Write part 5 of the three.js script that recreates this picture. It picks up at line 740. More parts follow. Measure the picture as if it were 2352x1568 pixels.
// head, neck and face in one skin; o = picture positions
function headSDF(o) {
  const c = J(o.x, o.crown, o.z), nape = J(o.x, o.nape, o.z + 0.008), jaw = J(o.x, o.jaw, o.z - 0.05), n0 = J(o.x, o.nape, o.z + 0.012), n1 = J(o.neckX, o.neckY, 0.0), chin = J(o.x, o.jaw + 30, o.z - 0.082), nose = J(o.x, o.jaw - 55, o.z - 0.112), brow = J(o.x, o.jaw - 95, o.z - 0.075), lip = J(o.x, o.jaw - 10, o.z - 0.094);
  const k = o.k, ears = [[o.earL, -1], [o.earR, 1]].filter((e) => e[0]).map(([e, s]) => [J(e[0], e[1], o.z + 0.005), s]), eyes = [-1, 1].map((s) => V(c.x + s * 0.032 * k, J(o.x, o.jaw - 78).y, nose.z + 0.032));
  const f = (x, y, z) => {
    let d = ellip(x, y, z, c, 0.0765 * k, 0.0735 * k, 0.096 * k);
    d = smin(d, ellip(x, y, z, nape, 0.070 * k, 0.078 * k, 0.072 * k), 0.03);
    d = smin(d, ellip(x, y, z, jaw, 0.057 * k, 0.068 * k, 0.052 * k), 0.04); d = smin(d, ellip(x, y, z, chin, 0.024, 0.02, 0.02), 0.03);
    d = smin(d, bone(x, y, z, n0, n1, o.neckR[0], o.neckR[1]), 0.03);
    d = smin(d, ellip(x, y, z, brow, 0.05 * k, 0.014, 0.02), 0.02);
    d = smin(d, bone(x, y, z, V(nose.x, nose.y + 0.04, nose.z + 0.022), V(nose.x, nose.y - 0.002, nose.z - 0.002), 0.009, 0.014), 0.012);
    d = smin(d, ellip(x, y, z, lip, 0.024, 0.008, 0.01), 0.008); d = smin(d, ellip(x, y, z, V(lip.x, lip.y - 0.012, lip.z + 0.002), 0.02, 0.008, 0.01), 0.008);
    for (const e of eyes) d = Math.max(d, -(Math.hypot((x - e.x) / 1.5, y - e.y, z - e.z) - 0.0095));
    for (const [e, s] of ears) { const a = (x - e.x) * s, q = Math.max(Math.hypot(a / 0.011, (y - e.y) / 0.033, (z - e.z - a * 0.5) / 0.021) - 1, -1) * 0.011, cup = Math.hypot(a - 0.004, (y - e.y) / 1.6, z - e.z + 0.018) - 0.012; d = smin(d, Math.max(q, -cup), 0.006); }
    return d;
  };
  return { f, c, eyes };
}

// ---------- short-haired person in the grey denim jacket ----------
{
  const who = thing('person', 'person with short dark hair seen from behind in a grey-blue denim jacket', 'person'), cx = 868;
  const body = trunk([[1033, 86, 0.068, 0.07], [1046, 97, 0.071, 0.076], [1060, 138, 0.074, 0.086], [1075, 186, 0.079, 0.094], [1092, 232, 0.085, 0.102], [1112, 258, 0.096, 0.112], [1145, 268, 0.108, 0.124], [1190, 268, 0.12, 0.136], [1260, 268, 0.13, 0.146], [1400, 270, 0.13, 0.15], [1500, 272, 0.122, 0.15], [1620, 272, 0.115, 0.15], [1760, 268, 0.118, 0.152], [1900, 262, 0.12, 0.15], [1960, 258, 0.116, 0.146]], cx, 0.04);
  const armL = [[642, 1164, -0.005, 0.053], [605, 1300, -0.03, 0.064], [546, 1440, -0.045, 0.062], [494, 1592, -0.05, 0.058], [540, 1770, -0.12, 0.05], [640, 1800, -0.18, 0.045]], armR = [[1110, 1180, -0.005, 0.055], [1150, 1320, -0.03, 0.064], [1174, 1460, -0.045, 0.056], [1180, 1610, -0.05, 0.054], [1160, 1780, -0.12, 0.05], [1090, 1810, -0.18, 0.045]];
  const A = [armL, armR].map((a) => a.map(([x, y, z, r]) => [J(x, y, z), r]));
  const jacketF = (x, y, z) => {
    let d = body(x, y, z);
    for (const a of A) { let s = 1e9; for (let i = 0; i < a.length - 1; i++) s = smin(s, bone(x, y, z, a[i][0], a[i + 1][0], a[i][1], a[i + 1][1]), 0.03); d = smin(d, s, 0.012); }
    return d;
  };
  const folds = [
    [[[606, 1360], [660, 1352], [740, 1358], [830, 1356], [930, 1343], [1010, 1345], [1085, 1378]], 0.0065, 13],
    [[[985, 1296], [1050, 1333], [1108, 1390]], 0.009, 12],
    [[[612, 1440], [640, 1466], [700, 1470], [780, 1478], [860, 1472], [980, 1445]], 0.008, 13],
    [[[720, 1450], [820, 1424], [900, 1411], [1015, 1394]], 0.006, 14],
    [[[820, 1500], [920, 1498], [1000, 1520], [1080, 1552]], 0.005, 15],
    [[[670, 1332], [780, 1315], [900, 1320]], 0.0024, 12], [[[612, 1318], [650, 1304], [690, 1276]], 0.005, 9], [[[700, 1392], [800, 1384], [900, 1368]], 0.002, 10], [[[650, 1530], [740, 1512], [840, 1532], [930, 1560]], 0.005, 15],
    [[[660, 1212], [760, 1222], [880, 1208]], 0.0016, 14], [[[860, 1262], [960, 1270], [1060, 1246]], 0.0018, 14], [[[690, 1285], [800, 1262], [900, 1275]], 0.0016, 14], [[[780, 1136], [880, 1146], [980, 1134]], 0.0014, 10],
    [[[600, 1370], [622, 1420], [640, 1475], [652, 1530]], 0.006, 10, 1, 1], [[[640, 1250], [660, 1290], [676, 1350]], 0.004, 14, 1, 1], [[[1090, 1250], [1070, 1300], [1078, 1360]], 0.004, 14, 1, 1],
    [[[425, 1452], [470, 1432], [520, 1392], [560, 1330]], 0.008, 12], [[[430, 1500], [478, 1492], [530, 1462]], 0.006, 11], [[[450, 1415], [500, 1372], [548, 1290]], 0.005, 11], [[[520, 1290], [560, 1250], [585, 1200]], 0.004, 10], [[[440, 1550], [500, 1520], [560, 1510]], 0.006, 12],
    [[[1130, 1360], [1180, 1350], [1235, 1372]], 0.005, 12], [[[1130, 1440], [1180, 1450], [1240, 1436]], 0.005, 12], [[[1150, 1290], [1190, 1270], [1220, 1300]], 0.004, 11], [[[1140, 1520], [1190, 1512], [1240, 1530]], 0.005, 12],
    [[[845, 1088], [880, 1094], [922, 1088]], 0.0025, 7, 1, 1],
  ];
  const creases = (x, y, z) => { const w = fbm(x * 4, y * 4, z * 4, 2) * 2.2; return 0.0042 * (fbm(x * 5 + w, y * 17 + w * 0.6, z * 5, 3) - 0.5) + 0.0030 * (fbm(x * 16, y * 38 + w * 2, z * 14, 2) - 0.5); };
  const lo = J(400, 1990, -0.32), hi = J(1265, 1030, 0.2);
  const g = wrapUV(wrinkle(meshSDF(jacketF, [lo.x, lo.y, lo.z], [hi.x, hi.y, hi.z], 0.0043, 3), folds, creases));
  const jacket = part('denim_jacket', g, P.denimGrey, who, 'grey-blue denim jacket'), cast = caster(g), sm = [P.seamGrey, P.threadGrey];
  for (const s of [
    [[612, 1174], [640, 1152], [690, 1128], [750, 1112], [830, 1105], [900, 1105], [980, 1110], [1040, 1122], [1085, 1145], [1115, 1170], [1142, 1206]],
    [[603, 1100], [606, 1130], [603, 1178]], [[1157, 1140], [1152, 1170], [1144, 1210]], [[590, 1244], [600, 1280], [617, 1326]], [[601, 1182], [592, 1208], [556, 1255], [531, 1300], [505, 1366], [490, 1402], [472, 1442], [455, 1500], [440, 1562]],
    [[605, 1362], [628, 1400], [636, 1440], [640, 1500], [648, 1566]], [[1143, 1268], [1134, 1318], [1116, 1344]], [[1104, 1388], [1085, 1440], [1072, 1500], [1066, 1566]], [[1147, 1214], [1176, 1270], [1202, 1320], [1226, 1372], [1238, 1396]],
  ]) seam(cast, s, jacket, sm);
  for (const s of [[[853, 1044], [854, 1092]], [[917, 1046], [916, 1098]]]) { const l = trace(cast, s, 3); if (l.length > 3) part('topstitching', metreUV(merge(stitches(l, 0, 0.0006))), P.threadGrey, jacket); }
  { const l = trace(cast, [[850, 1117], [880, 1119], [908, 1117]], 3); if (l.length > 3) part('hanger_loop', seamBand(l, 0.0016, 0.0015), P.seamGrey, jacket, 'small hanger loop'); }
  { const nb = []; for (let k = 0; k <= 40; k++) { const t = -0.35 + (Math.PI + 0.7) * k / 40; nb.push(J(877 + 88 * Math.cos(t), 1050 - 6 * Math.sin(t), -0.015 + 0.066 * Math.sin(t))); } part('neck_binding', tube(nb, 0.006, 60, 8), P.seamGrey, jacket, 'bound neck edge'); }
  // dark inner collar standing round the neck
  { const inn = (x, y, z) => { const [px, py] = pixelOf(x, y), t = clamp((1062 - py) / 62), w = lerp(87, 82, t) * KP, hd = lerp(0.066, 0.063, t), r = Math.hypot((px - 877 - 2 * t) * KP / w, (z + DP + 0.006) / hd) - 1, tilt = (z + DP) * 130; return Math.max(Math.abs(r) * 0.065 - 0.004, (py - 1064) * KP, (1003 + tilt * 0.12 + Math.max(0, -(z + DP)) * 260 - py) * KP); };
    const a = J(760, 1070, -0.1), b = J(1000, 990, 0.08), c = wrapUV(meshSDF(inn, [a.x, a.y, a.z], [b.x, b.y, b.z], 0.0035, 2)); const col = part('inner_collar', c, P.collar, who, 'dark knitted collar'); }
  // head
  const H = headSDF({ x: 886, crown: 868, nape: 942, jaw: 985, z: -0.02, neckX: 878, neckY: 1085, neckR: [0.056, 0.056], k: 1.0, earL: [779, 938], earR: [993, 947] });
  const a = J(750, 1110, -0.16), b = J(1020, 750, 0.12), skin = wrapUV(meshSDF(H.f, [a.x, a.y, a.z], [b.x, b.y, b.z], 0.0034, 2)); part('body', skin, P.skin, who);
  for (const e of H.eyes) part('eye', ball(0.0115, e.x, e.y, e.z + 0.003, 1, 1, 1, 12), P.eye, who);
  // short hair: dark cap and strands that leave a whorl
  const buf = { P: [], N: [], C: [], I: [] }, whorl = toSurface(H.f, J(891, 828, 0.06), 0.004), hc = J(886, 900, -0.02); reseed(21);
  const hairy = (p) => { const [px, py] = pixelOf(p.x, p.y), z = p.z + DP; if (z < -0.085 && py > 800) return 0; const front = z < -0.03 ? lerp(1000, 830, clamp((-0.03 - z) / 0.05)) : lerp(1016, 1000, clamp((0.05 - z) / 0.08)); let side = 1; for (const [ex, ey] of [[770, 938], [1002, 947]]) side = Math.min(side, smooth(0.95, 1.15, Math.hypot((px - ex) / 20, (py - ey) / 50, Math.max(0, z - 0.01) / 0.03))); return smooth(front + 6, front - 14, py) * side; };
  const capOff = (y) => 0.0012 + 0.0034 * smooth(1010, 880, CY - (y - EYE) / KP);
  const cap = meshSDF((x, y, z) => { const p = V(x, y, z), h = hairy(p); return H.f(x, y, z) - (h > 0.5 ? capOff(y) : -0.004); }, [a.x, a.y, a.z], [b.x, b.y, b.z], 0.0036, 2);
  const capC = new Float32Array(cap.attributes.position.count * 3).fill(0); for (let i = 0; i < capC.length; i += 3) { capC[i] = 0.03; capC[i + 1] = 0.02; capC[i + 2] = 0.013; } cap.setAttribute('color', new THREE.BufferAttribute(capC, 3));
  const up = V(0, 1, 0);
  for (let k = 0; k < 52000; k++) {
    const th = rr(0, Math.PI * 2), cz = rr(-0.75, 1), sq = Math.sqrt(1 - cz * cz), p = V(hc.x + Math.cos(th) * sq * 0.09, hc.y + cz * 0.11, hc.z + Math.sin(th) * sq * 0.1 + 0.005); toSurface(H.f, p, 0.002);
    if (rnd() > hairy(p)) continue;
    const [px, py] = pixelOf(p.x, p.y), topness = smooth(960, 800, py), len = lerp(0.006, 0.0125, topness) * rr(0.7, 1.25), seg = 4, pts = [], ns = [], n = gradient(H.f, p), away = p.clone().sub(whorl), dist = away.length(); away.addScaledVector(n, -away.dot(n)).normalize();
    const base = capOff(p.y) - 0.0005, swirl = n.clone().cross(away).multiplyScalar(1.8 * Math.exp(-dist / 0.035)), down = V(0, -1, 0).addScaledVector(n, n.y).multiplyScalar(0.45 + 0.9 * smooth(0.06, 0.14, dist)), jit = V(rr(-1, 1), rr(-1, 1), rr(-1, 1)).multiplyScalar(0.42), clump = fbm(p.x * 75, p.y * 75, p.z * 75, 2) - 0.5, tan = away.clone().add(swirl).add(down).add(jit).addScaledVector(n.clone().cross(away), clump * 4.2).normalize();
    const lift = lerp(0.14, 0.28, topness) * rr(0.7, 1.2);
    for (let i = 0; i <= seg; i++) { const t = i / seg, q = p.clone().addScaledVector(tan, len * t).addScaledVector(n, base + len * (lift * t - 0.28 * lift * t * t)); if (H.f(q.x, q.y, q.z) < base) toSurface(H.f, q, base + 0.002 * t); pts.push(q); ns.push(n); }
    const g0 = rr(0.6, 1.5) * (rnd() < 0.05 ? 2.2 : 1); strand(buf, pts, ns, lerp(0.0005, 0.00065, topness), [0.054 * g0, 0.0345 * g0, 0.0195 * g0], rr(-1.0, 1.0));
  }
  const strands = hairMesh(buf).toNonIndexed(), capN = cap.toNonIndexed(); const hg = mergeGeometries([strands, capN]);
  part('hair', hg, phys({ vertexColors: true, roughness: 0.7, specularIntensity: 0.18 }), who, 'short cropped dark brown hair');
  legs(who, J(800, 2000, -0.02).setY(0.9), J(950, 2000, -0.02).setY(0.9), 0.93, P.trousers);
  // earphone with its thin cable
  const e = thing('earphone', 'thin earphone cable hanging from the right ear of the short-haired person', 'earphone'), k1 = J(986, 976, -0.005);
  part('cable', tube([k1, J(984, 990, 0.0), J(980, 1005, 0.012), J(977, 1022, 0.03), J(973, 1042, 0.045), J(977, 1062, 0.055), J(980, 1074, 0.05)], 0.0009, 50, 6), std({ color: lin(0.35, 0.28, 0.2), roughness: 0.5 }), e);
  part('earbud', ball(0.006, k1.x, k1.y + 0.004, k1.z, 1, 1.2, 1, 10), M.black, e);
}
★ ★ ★
_Objective_.
Using the listing, say how many lines include the word "picture", and add nothing else.

_Output_.
2